Abstract

Abstract Cationic cyclopolymerizations of 1.1′‐divinylferrocene with LEWIS acids and alkylaluminum catalysts were performed under various conditions. The cyclization constant r c (the ratio of rate constants of the intramolecular cyclization and the intermolecular propagation) was determined by applying the equation previously empolyed for cyclopolymerizations of o ‐divinylbenzene. The r c value (0°C, CH 2 Cl 2 ) was approximately 1 mole/l. with BF 3 OEt 2 , SnCl 4 , and TiCl 4 , but increased to 1.8 to 2.8 mole/l. with aluminum‐containing catalysts. It also increased (from 0.67 to 1.49 mole/l.) with increasing polarity of polymerization solvents. The intramolecular cyclization was shown to possess an activation energy higher than that of the intermolecular propagation by 1.2 to 1.5 kcal/mole (AlEtCl 2 /C 6 H 5 CH 2 Cl, CH 2 Cl 2 ).
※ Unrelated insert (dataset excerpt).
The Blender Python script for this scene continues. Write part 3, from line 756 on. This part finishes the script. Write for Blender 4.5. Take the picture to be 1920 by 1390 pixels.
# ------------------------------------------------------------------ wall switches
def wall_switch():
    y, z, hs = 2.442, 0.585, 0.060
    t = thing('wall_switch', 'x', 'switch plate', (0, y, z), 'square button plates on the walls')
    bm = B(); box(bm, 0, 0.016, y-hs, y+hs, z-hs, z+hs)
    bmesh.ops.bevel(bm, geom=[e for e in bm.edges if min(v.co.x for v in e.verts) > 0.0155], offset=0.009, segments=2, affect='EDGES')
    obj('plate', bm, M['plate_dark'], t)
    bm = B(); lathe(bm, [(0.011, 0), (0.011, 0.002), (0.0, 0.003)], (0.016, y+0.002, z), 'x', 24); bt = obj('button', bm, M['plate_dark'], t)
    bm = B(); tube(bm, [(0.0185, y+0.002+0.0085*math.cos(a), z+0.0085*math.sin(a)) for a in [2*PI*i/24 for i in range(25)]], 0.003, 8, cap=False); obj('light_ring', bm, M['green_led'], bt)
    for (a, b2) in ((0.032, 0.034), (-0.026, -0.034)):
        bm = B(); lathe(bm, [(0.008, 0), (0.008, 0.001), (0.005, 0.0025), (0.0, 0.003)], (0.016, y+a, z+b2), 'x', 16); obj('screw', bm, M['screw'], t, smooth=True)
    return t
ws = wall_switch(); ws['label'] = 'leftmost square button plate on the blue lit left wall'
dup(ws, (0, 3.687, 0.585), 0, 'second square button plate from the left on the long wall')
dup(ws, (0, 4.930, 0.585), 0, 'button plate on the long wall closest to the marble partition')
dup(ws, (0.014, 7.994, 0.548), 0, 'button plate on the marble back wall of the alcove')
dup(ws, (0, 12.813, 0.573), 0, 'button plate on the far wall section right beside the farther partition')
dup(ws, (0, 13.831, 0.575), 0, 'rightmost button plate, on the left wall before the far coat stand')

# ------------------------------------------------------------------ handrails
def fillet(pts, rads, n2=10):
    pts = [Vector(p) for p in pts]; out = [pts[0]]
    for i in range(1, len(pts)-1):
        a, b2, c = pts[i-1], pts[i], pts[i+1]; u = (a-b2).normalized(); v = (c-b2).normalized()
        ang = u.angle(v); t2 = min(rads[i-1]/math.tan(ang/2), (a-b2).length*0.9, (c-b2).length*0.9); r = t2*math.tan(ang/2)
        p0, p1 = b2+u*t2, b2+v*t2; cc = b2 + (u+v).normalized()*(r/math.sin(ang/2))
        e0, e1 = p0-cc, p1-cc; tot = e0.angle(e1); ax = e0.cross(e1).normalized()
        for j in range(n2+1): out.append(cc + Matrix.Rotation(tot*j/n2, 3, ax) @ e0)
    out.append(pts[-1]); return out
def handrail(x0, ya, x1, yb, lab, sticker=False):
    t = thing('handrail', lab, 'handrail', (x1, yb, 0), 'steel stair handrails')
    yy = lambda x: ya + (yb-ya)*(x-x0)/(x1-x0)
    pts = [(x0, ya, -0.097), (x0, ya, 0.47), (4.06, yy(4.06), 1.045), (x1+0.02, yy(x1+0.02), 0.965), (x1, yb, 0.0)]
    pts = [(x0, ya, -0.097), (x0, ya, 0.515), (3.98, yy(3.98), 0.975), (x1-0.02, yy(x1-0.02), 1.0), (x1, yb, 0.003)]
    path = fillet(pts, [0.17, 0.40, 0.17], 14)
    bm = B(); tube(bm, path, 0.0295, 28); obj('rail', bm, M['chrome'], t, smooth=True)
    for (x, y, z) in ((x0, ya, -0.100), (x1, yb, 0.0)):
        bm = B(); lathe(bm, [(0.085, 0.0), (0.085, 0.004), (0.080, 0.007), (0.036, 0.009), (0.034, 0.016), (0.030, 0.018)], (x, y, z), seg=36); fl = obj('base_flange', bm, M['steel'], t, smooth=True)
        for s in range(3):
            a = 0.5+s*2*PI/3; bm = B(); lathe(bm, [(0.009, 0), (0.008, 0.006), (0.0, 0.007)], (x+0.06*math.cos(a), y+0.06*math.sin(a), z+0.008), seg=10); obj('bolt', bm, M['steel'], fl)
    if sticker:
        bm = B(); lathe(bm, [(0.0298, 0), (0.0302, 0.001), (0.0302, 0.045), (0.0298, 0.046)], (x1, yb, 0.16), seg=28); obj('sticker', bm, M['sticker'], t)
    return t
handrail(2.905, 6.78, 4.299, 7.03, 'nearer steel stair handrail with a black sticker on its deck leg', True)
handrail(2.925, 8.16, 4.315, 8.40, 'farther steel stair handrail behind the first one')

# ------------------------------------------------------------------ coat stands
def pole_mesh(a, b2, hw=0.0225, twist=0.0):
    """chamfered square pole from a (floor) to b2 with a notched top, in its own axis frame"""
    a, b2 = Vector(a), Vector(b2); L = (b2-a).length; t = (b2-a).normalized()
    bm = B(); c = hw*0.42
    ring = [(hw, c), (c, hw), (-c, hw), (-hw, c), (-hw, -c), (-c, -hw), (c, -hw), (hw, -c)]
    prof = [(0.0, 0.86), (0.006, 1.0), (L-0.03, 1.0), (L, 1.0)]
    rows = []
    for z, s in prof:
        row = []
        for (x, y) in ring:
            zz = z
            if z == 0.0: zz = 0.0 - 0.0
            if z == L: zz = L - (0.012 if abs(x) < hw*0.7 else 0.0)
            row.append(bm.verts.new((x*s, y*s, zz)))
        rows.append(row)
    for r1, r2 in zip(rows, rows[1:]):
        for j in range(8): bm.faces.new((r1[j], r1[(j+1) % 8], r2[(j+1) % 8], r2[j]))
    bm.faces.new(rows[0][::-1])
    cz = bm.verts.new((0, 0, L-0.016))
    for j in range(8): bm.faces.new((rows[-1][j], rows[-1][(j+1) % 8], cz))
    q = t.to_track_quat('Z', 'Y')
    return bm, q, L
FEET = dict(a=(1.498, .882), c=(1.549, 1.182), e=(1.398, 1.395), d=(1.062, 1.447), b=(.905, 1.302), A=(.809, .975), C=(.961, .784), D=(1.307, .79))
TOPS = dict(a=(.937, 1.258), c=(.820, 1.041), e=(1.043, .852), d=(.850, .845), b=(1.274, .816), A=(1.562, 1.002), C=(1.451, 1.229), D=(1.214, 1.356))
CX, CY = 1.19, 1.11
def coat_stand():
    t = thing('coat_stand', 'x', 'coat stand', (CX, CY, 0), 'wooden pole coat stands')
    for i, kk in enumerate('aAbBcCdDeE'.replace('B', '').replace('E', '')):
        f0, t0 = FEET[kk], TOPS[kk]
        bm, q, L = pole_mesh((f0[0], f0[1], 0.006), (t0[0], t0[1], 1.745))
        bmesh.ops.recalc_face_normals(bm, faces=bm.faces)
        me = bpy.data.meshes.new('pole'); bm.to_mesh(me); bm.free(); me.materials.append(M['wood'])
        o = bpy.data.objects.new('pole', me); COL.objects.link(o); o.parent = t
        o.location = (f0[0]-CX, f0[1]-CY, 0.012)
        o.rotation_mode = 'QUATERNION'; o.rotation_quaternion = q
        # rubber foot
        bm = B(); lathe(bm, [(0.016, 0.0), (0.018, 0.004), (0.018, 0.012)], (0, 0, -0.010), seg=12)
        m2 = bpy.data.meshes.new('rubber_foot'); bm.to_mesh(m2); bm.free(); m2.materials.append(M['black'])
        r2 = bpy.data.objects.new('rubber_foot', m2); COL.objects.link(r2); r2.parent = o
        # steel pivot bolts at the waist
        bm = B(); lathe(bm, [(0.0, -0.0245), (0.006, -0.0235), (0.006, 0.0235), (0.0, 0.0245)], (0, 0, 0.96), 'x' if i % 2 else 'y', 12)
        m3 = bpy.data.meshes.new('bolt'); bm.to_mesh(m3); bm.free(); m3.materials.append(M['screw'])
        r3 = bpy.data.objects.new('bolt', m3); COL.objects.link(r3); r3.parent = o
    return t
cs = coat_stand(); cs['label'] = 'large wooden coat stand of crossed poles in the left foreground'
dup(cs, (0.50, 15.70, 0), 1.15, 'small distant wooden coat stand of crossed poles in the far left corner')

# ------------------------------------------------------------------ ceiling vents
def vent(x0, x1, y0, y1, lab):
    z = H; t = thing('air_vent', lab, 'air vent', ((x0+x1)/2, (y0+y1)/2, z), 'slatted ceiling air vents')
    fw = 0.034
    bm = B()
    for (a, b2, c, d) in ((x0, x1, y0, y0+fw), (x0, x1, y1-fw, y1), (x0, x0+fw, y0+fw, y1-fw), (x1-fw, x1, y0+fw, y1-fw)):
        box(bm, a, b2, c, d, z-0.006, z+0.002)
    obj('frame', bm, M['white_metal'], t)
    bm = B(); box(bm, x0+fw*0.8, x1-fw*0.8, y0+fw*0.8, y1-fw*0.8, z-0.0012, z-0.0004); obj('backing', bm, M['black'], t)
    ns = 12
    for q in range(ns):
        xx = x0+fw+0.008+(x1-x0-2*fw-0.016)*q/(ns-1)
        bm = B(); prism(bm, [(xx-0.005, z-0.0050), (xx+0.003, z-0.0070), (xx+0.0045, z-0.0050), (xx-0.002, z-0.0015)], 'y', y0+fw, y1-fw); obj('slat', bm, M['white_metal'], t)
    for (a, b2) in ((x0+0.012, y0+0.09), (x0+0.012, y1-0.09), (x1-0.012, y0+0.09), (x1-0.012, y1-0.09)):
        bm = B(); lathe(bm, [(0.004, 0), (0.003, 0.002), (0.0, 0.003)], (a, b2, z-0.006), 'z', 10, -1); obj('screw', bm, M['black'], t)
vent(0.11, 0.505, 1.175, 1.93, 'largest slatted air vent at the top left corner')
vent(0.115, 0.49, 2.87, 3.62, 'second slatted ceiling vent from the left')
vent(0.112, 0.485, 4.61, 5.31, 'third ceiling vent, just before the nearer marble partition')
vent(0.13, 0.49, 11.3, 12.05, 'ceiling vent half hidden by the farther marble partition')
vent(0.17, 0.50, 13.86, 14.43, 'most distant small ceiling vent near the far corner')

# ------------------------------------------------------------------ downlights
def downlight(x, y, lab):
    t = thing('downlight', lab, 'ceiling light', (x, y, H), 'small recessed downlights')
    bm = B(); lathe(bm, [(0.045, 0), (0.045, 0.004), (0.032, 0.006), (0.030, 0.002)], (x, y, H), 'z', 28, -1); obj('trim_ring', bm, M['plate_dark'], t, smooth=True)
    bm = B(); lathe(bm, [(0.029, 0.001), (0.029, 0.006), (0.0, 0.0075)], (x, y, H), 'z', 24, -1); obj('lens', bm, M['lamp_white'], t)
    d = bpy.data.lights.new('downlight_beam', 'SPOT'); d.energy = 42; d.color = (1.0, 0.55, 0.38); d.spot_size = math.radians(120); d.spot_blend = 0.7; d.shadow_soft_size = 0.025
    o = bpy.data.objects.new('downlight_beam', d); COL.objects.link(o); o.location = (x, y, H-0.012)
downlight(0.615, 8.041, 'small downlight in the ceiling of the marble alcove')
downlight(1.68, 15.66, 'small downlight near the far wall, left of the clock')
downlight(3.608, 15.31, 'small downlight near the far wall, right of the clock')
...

These data were interpreted as follows: the intramolecular cyclization of the growing carbonium ion pair becomes more favorable, as the tightness of the ion pair decreases, because of the increase in reactivity. Thermal behaviors of several polymers were examined by differential scanning calorimetry and thermogravimetric analysis, and it was suggested that extensive crosslinking occurred in the molten polymer at about 200°C.